After an initial burst of climbing earlier in the week — allowing the expedition to set fixed lines to within 100 meters of Camp 1 — climbing teams have been shut down because of four days of snow blanketing the mountain towering over camp. The extra time has allowed some to adapt to the challenge. "At first it was very intimidating, but the more you look at it the more you get used to it," said Drew Hansen.

Occasional sun has loosened a series of avalanches on slopes in all directions high above, but relatively distant from, camp, only to be replaced by more storms lasting most of the day or night. The hope is that the next three or four days will bring clear skies to possibly extend the route as far as Camp 2, which would be in a fairly established site at about 22,500 feet.

"That could put the expedition a week or two ahead of schedule, but it's foolish to say that because the snow can set you right back," Jeff Alzner, the expedition leader, says. "We're optimistic, but we cannot afford to lose a day on this route."

Reconnaisance on the route began Monday. A cache of gear was established at the bottom of the route and wands were set through the glacier. The next day, five climbers, Bearzi, Fred Ziel, Ziggy Emme, Jay Sieger and National Geographic Director of Photography Jeff Rhoads, led the way toward possible sites for Camp 1.

That meant navigating through two sets of seracs. The consensus was to shoot for the right side of a lower serac. Ziel was several pitches up, each about 300 feet in length, when the avalanche struck at about 9am.
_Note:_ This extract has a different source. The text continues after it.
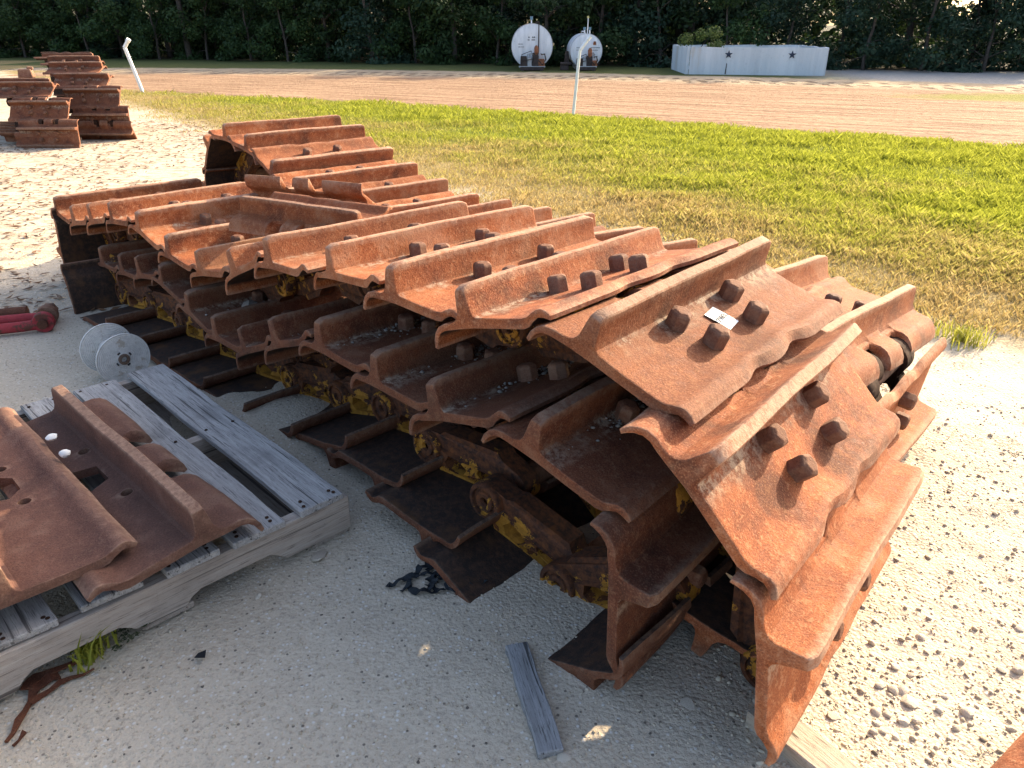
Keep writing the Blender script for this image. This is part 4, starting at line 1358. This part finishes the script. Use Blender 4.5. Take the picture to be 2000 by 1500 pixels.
for row, (dy, step, kinds, smin, smax) in enumerate(((.9, 1.75, (0, 1, 3, 1), .75, .95), (3.0, 2.1, (0, 5, 2, 3), .85, 1.1), (6.0, 2.6, (2, 5, 4, 2), .95, 1.25))):
    x = -28.0 + row * .8
    while x < 23:
        yl = 29.1 - .313 * x + dy + rt.uniform(-.5, .5)
        k = kinds[rt.randint(0, 3)]
        s = rt.uniform(smin, smax)
        if x > 10.5:
            s *= .92
            if row == 2: x += 1.6
        WOOD.append((row, x, yl, k, s))
        x += step * rt.uniform(.75, 1.2)
ORD = ["first", "second", "third", "fourth", "fifth", "sixth", "seventh", "eighth", "ninth", "tenth", "eleventh", "twelfth", "thirteenth", "fourteenth", "fifteenth", "sixteenth", "seventeenth", "eighteenth", "nineteenth", "twentieth"]
for row in range(3):
    rw_ = sorted([w for w in WOOD if w[0] == row], key=lambda w: w[1] / w[2])
    ref = .62 / 25.9
    lt = [w for w in rw_ if w[1] / w[2] < ref][::-1]; rgt = [w for w in rw_ if w[1] / w[2] >= ref]
    for side, lst in (("left", lt), ("right", rgt)):
        for i, w in enumerate(lst):
            tree(w[1], w[2], w[3], w[4], "%s tree to the %s of the larger fuel tank in the wood's %s row" % (ORD[min(i, 19)], side, ("front", "middle", "back")[row]), None, ("trees in the front row of the wood", "trees in the middle row of the wood", "trees at the back of the wood")[row])
# the wood farther back reads as one dark mass
rw = np.random.default_rng(15); Cw = []; Rw = []
for i in range(420):
    x_ = rw.uniform(-52, 12.5); d_ = rw.uniform(8.0, 15)
    Cw.append((x_, 29.1 - .313 * x_ + d_, rw.random() ** 1.2 * (3.0 + .42 * d_))); Rw.append(rw.uniform(.9, 1.6))
for i in range(90):
    x_ = rw.uniform(12.0, 36); d_ = rw.uniform(8.0, 14)
    Cw.append((x_, 29.1 - .313 * x_ + d_, rw.random() ** 1.5 * 2.0)); Rw.append(rw.uniform(.7, 1.2))
V, Fq, tn = leaves(Cw, Rw, 60000, .42, 16)
fw_ = obj("far_wood", tri_mesh("far_wood", V, Fq, {"tone": tn}), M_LEAF[0])
fw_["kind"] = "stuff"; fw_["label"] = "dark mass of the wood behind the first trees"
# bare trunks that show against the dark at left
for (px_, py_, lean) in ((247, 112, -.10), (372, 116, -.05)):
    P = pix(px_, py_)
    root = empty("tree", (P.x, P.y, 0), "slender tree with a bare leaning trunk against the dark wood, %s" % ("left of the bent pipe" if px_ < 300 else "right of the bent pipe"), "tree", "bare trunks at left")
    tm = MB().tube([(0, 0, -.2), (lean * 1.2, 0, 1.2), (lean * 3, 0, 3.0), (lean * 5, 0, 4.6)], [.13, .11, .09, .05], 9).mesh("trunk", 60)
    obj("trunk", tm, M_BARK, root)
    cm, _ = crown_mesh("crown", 5.6, 1.4, 900 + px_, 1800, .17, 3.2, 12); cm.materials.append(M_LEAF[1])
    obj("crown", cm, None, root)
# shrub inside the enclosure
sb = empty("shrub", (5.75, 25.2, 0), "light green shrub growing behind the white enclosure wall", "shrub")
cm, cc = crown_mesh("foliage", 1.30, .62, 951, 2600, .075, .3, 14); cm.materials.append(mat_leaf("leaf_light", (.06, .10, .02), (.17, .21, .06)))
obj("foliage", cm, None, sb); obj("stem", trunk_mesh("stem", .8, .03, 3, cc[:5]), M_BARK, sb)

# ------------------------------------------------------------------ grass
def grass_blades(n, seed, region, hgt, wid):
    r = np.random.default_rng(seed)
    x0, x1, y0, y1 = region
    # denser towards the camera
    t = r.random(n)
    y = y0 * (y1 / y0) ** t
    x = (r.random(n) * 2 - 1) * (.74 * y + .6)
    dn = d_near(x, y) + (fbm(x * 1.6, y * 1.6, 3, 41) - .5) * 1.1
    df = d_far(x, y) + (fbm(x * 1.1, y * 1.1, 3, 43) - .5) * .8
    keep = (dn > .25 * r.random(n)) & (df > 0) & (r.random(n) < np.clip(.35 + dn * .5, 0, 1))
    x, y, dn, df = x[keep], y[keep], dn[keep], df[keep]
    n = len(x)
    z = ground_z(x, y)
    patch = fbm(x * .9, y * .9, 4, 51)
    tuft = fbm(x * 4.5, y * 4.5, 2, 57)
    clump = fbm(x * 1.5, y * 2.6, 3, 67)
    h = hgt * (.45 + .75 * r.random(n)) * (.55 + .6 * np.clip(dn / 2.5, 0, 1)) * (.5 + .9 * tuft) * (.45 + 1.2 * clump)
    far = np.clip(y / 7.0, 1, 1.9)
    w = wid * (.7 + .6 * r.random(n)) * far
    a = r.random(n) * 6.283
    lx, ly = np.cos(a), np.sin(a)
    bend = h * (.25 + .75 * r.random(n))
    ba = r.random(n) * 6.283
    P0 = np.stack([x - lx * w / 2, y - ly * w / 2, z - .004], 1)
    P1 = np.stack([x + lx * w / 2, y + ly * w / 2, z - .004], 1)
    mx = np.cos(ba) * bend; my = np.sin(ba) * bend
    P2 = np.stack([x + mx * .35 + lx * w * .35, y + my * .35 + ly * w * .35, z + h * .62], 1)
    P3 = np.stack([x + mx, y + my, z + h], 1)
    V = np.stack([P0, P1, P2, P3], 1).reshape(-1, 3)
    idx = np.arange(n) * 4
    Fq = np.stack([idx, idx + 1, idx + 2, idx + 3], 1)
    dry = np.clip(1.05 - dn / 2.6 + (patch - .5) * 1.6 + (r.random(n) - .5) * .7, 0, 1)
    return V, Fq, np.repeat(dry, 4), np.repeat(r.random(n), 4)
def mat_grass():
    g = G("grass_blades")
    a1 = g.n("Attribute"); a1.attribute_name = "dry"
    a2 = g.n("Attribute"); a2.attribute_name = "rnd"
    gr = g.mix(a2.outputs["Fac"], (.180, .205, .016), (.450, .455, .065))
    dr = g.mix(a2.outputs["Fac"], (.280, .195, .070), (.520, .400, .180))
    col = g.mix(a1.outputs["Fac"], gr, dr)
    g.done(col, .7, spec=.15)
    tr = g.n("BsdfTranslucent"); g.put(tr.inputs[0], col)
    ms = g.n("MixShader"); ms.inputs[0].default_value = .38
    out = g.t.nodes["Material Output"]
    g.t.links.new(g.b.outputs[0], ms.inputs[1]); g.t.links.new(tr.outputs[0], ms.inputs[2]); g.t.links.new(ms.outputs[0], out.inputs[0])
    return g.m
M_GRASS = mat_grass()
V, Fq, dry, rn = grass_blades(620000, 61, (-13.5, 12.5, 2.6, 19.0), .050, .0034)
gm = tri_mesh("grass", V, Fq, {"dry": dry, "rnd": rn})
go = obj("grass", gm, M_GRASS); go["kind"] = "stuff"; go["label"] = "mown lawn, bright green beyond a dry yellow margin"
# tuft beside the pallet
def tuft(px_, py_, n, h, label, spread=.03, seed=1, dryv=.1):
    P = pix(px_, py_); r = np.random.default_rng(seed); vs = []; fs = []
    for i in range(n):
        a = r.random() * 6.283; L = h * (.5 + .6 * r.random()); b = L * (.3 + .6 * r.random()); w = .0022 + .0016 * r.random()
        o = P + Vector((r.normal() * spread * .4, r.normal() * spread * .4, -.003)); s_ = Vector((-math.sin(a), math.cos(a), 0)) * w
        m = o + Vector((math.cos(a), math.sin(a), 0)) * b * .4 + K3 * L * .7; t = o + Vector((math.cos(a), math.sin(a), 0)) * b + K3 * L
        k = len(vs); vs += [o - s_, o + s_, m + s_ * .8, m - s_ * .8, t]
        fs += [(k, k + 1, k + 2, k + 3), (k + 3, k + 2, k + 4)]
    me = new_mesh("grass_tuft", vs, fs)
    for nm, val in (("dry", dryv), ("rnd", None)):
        at = me.attributes.new(nm, 'FLOAT', 'POINT')
        at.data.foreach_set("value", [val if val is not None else r.random() for _ in vs])
    o = obj("grass_tuft", me, M_GRASS)
    tag(o, label, "grass tuft")
tuft(176, 1282, 90, .085, "small green grass tuft growing against the pallet's side", .05, 3)
tuft(1878, 668, 160, .09, "leafy green clump at the sandy corner of the lawn", .12, 5, .15)
def weed(px_list, label, seed):
    r = np.random.default_rng(seed); Cc = []; Rr = []
    for (a, b) in px_list:
        P = pix(a, b); Cc.append((P.x, P.y, gz(P.x, P.y) + .006)); Rr.append(.016)
    V, Fq, tone = leaves(Cc, Rr, 260, .010, seed)
    V[:, 2] = np.clip(V[:, 2] * .6, .0, .03)
    o = obj("creeping_weed", tri_mesh("creeping_weed", V, Fq, {"tone": tone}), mat_leaf("weed_leaf", (.035, .045, .02), (.09, .10, .05)))
    tag(o, label, "weed")
weed([(240, 1250), (258, 1243), (275, 1235), (290, 1222), (300, 1214), (245, 1262), (238, 1280), (262, 1262), (284, 1238)], "dark creeping weed on the sand along the pallet's side", 8)

# ------------------------------------------------------------------ gravel and litter
def scatter_pebbles(n, seed, pick, size, zlift=.25):
    r = np.random.default_rng(seed)
    x, y = pick(r, n); n = len(x)
    s = size(r, n)
    base = ICO1[None] * (1 + (r.random((n, len(ICO1), 1)) - .5) * .8)
    sc = np.stack([np.ones(n), .6 + .4 * r.random(n), .35 + .4 * r.random(n)], 1)
    V = base * sc[:, None, :] * s[:, None, None]
    a = r.random(n) * 6.283
    ca, sa = np.cos(a)[:, None], np.sin(a)[:, None]
    X = V[:, :, 0] * ca - V[:, :, 1] * sa; Yv = V[:, :, 0] * sa + V[:, :, 1] * ca
    z = ground_z(x, y)
    V = np.stack([X + x[:, None], Yv + y[:, None], V[:, :, 2] + (z + s * sc[:, 2] * zlift)[:, None]], 2)
    m = len(ICO1)
    Fq = (ICOF1[None] + (np.arange(n) * m)[:, None, None]).reshape(-1, 3)
    return V.reshape(-1, 3), Fq, np.repeat(r.random(n), m)
def mat_pebble():
    g = G("gravel_grains")
    a = g.n("Attribute"); a.attribute_name = "rnd"
    f = a.outputs["Fac"]
    col = g.mix(g.ramp(f, 0, .7), (.40, .325, .235), (.57, .485, .365))
    col = g.mix(g.ramp(f, .965, .975), col, (.13, .11, .09))
    col = g.mix(g.ramp(f, .80, .83), col, (.66, .62, .55)) if False else col
    return g.done(col, .95, spec=.1)
def pick_near(r, n):
    t = r.random(n); y = .85 * (5.2 / .85) ** t
    x = (r.random(n) - .5) * 2 * (.72 * y + .35)
    k = d_near(x, y) < .25
    return x[k], y[k]
def pick_right(r, n):
    t = r.random(n); y = .9 * (2.6 / .9) ** t
    x = .45 + r.random(n) * (.45 + .62 * y)
    k = d_near(x, y) < .1
    return x[k], y[k]
ICO0, ICOF0 = ICO1, ICOF1
V1, F1, t1 = scatter_pebbles(17000, 71, pick_near, lambda r, n: .0016 + .0030 * r.random(n) ** 2)
V2, F2, t2 = scatter_pebbles(5200, 73, pick_right, lambda r, n: .0018 + .0070 * r.random(n) ** 5)
Vp = np.concatenate([V1, V2]); Fp = np.concatenate([F1, F2 + len(V1)])
po = obj("gravel", tri_mesh("gravel", Vp, Fp, {"rnd": np.concatenate([t1, t2])}), mat_pebble())
po["kind"] = "stuff"; po["label"] = "crushed pale gravel strewn over the sandy yard"
def litter(n, seed):
    r = np.random.default_rng(seed)
    y = 3.6 + 8.5 * r.random(n) ** 1.2; x = -7.5 + 7.2 * r.random(n)
    k = (d_near(x, y) < .4) & (x < -1.5 - (y - 4) * .05) & (fbm(x * 1.2, y * 1.2, 3, 88) > .40)
    x, y = x[k], y[k]; n = len(x)
    a = r.random(n) * 6.283; L = .012 + .03 * r.random(n); w = .004 + .008 * r.random(n)
    z = ground_z(x, y) + .004
    dx, dy = np.cos(a) * L, np.sin(a) * L; wx, wy = -np.sin(a) * w, np.cos(a) * w
    up = .012 * r.random((n, 4))
    V = np.stack([np.stack([x - dx, y - dy, z + up[:, 0]], 1), np.stack([x + wx, y + wy, z + up[:, 1]], 1), np.stack([x + dx, y + dy, z + up[:, 2]], 1), np.stack([x - wx, y - wy, z + up[:, 3]], 1)], 1).reshape(-1, 3)
    return V, np.arange(n * 4).reshape(n, 4), np.repeat(r.random(n), 4)
V, Fq, tn = litter(11000, 81)
lo_ = obj("leaf_litter", tri_mesh("leaf_litter", V, Fq, {"tone": tn}), mat_leaf("dead_leaf", (.10, .050, .028), (.24, .135, .070), .1))
lo_["kind"] = "stuff"; lo_["label"] = "dry brown leaf and bark litter on the sand at left"

# ------------------------------------------------------------------ dirt crumbs caught on the sheltered shoes
def crumbs():
    r = np.random.default_rng(91); Vs = []; Fs = []; Ts = []; b = 0
    for (u_, v_, z_, yw, a_), n in zip(TM[3:11], (60, 50, 260, 240, 120, 420, 380, 520)):
        M = pose((u_, v_, z_), yw, a_)
        for _ in range(n):
            lx = .035 + abs(r.normal()) * .035; ly = r.normal() * .12 + (.06 if n > 300 else -.05)
            sz = .0018 + .0055 * r.random() ** 3
            P = M @ Vector((min(lx, .17), max(-.36, min(.36, ly)), .001 + sz * .4 + max(0, .02 - lx * .3) * r.random()))
            V_ = ICO1 * (1 + (r.random((len(ICO1), 1)) - .5) * .5) * sz * np.array([1, .8, .6])
            Vs.append(V_ + np.array(P)); Fs.append(ICOF1 + b); b += len(ICO1); Ts.append(np.full(len(ICO1), r.random() * .7))
    o = obj("dirt_crumbs", tri_mesh("dirt_crumbs", np.concatenate(Vs), np.concatenate(Fs), {"rnd": np.concatenate(Ts)}), mat_simple("grey_dirt_crumbs", (.26, .235, .205), .95, .4, 60, .3))
    o["kind"] = "stuff"; o["label"] = "grey dirt crumbs lying on the sheltered shoes"
crumbs()
Mc = pose(TM[3][:3], TM[3][3], TM[3][4])
cl = obj("dirt_clod", rock_mesh("dirt_clod", 321, .75, 2, .6), mat_simple("grey_clod", (.30, .28, .25), .95, .4, 40, .9))
cl.scale = (.038, .034, .034); cl.location = Mc @ Vector((.12, -.20, .018))
tag(cl, "grey lump of dried dirt on a sheltered shoe of the lower track", "dirt clod")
"There was the big crack, and I saw part of it peel away, the high part of the serac, planted both tools and put my head down, and waited for the inevitable," he recalled. "Then it just whizzed by, a miss as good as a mile — shaken not stirred. It was noise and lots of air," he said. "In retrospect, we made a good judgement about how the serac would fall, because it missed us."
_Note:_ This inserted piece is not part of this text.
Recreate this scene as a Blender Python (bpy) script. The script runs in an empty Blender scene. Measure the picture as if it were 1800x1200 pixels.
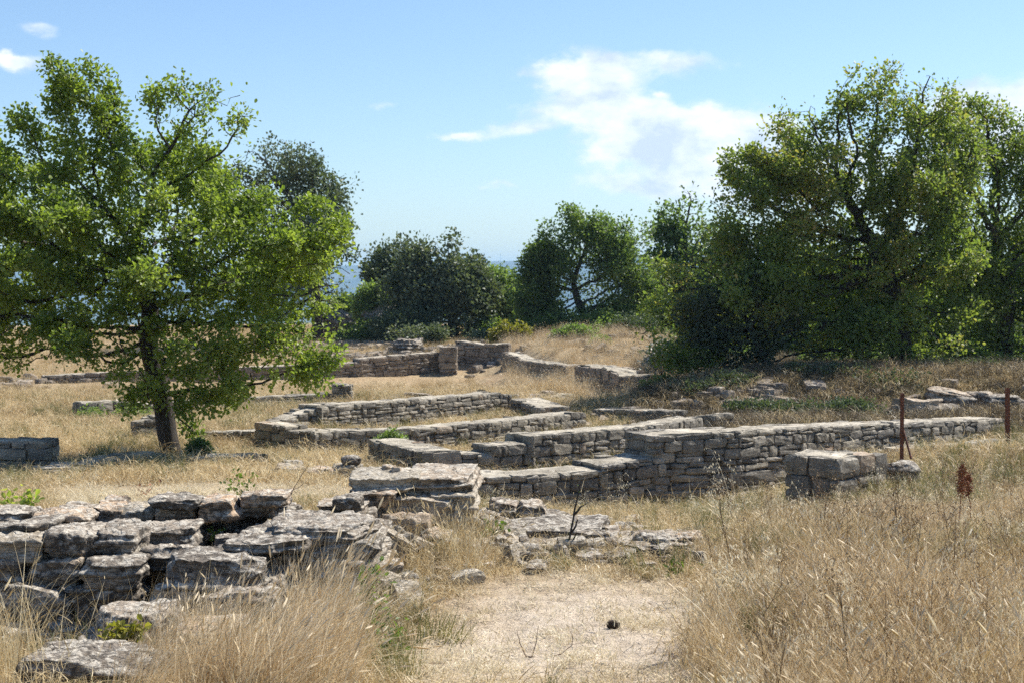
import bpy, math, random
import numpy as np
from mathutils import Vector, Matrix

# ------------------------------------------------------------------ camera, sky, sun
scene = bpy.context.scene
C = bpy.context.collection
F = 2700.0                       # focal length in photograph pixels (1800 wide)
HOR = 490.0                      # photograph row of the horizon
EYE = 1.7
PITCH = math.atan((600 - HOR) / F)
cam_d = bpy.data.cameras.new("camera")
cam = bpy.data.objects.new("camera", cam_d)
C.objects.link(cam)
cam.location = (0, 0, EYE)
cam.rotation_euler = (math.pi / 2 - PITCH, 0, 0)
cam_d.sensor_width = 36
cam_d.lens = 36 * F / 1800
cam_d.clip_start = 0.1
cam_d.clip_end = 20000
cam_d.dof.use_dof = True
cam_d.dof.focus_distance = 10.0
cam_d.dof.aperture_fstop = 8.0
scene.camera = cam

SUN_AZ = math.radians(54)        # to the right of the view direction
SUN_EL = math.radians(49)
sun_d = bpy.data.lights.new("sun", 'SUN')
sun_d.energy = 4.7
sun_d.angle = math.radians(0.5)
sun_d.color = (1.0, 0.945, 0.86)
sun = bpy.data.objects.new("sun", sun_d)
C.objects.link(sun)
sdir = Vector((math.sin(SUN_AZ) * math.cos(SUN_EL), math.cos(SUN_AZ) * math.cos(SUN_EL), math.sin(SUN_EL)))
sun.rotation_euler = (-sdir).to_track_quat('-Z', 'Y').to_euler()

scene.view_settings.view_transform = 'Standard'
scene.view_settings.look = 'None'
scene.view_settings.exposure = 0.88
scene.view_settings.gamma = 1
scene.cycles.max_bounces = 10
scene.cycles.diffuse_bounces = 6
scene.cycles.glossy_bounces = 2
scene.cycles.transmission_bounces = 4
scene.cycles.transparent_max_bounces = 8
scene.cycles.volume_bounces = 1
scene.cycles.use_adaptive_sampling = True
scene.cycles.adaptive_threshold = 0.02
scene.cycles.use_denoising = False


def ray(px, py):
    """unit-free world direction of a photograph pixel"""
    a, b = (px - 900) / F, (600 - py) / F
    c, s = math.cos(PITCH), math.sin(PITCH)
    return np.array([a, c + b * s, -s + b * c])


def P(px, py, D):
    r = ray(px, py)
    k = D / r[1]
    return np.array([r[0] * k, D, EYE + r[2] * k])


def proj(X, Y, Z):
    c, s = math.cos(PITCH), math.sin(PITCH)
    z = Z - EYE
    dep = Y * c - z * s
    up = Y * s + z * c
    dep = np.maximum(dep, 0.05)
    return 900 + F * X / dep, 600 - F * up / dep


def Dz(py, z):
    """distance at which height z shows on row py"""
    return (EYE - z) * F / (py - HOR)


world = bpy.data.worlds.new("World")
scene.world = world
world.use_nodes = True
wt = world.node_tree
wt.nodes.clear()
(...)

Furthest away from the slide were Sieger and Bearzi, who managed to fire off three photos. Afterward, Ziel kept leading. The next closest to Ziel were Rhoads and Emme, who were in the middle of a wide-open slope as the snow blotted out the sky.

"I looked left and right, but there was no place to hide. I just sunk my axes in and put my head down and prayed," Emme said. "I thought it would hit. It was pretty damn big. It didn't take us long after that to take the ropes down and switch directions."